HGST has announced a new PCI Express SSD with 3 million IOPS in queued environments and a random read access latency of 1.5 ms in non-queued settings. HGST demonstrated this new technology at the Flash Memory Summit 2014.
“The PCM SSD demonstration is a great example for how HGST sets the pace of the rapidly evolving storage industry,” said Steve Campbell, chief technology officer, HGST. “This technology is the result of several years of research and advanced development aimed at delivering new levels of acceleration for enterprise applications. The combination of HGST’s low-latency interface protocol and next-generation non-volatile memories delivers unprecedented performance, and creates exciting opportunities for new software and system architectures that HGST is exploring with our customers and industry partners.”
The memory used in this SSD consists of Phase Change Memory (PCM) components with a capacity of 1Gb. PCM is one of several new classes of high-density, non-volatile memories that exhibit dramatically faster read access times when compared to NAND Flash memory.
In order to fully expose the capabilities of these new memory technologies to the server system and its software applications, HGST has also developed a low-latency interface architecture that is fully optimized for performance and is agnostic to the specific underlying memory technology. HGST used its controller expertise to integrate the 45 nm 1Gb PCM chips to build a prototype full height, full length PCIe Gen 2×4 SSD card.

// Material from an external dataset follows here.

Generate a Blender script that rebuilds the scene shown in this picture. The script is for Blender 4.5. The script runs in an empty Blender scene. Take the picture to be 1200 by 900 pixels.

To achieve latencies close to 1us, HGST devised, in conjunction with researchers at the University of California, San Diego, a new communication protocol. This new interface protocol was introduced earlier this year at the 2014 Usenix conference on File and Storage Technologies (FAST).
“Three million IOPs is exceptional, but that is not the most exciting part of the demonstration,” said Dr. Zvonimir Bandic, manager of Storage Architecture at HGST Research. “What is really exciting is to be able to deliver latencies close to 1us for small block random reads. This is something that just cannot be done with NAND Flash and current controller and interface technologies.”
The HGST PCM SSD will be demonstrated in the HGST booth #316 at the 2014 Flash Memory Summit in the Santa Clara Convention Center on Wednesday and Thursday.